My work is informed by the distant memory. Having been raised in a religion-centric, conservative household, I find myself straying away from the idea of art as traditional, Romanesque figure painting, and moving towards abstract, contemporary methods. Using common items found around domestic settings, the work deconstructs the difficult process of recalling moments from childhood and the ephemeral sentimentality that proceeds. This deprivation results in the attempt to grasp onto fragments of recollections and remember more in the process. Through the use of VHS tapes as source material, I uncover new moments of prior happenings.

I explore the impressionistic mark-making, responding directly to my printmaking background, in order to reveal a monoprint of a transitory entity.
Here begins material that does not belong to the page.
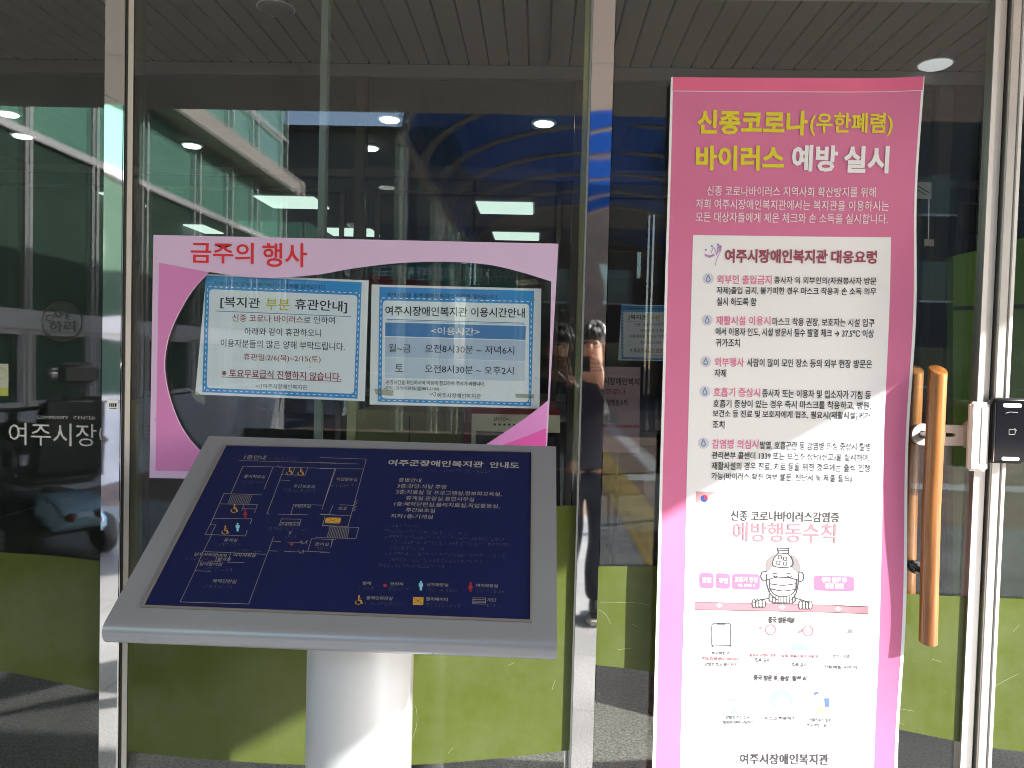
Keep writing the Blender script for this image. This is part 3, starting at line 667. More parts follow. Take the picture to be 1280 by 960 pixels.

Beginning with dish soap as a nostalgic scent, along with water and air in conjunction with acrylic paint, the result is a print that embodies a painting, leaving behind an organic, microscopic residue. This experiential and experimental, action-oriented process creates a direct relationship between my state of being and what I am physically doing, forcing myself to reminisce about specific features from particular moments. The marks formed from this arena produce abstract, semi-amorphous figures that allow me to assign memories to my actions of compulsory movement and meditation.

In relinquishing control, I have no jurisdiction between the permanent and impermanent qualities of the media. Through the utilization of domestic items as sentimental objects, process becomes crucial in seeking out what has been forgotten.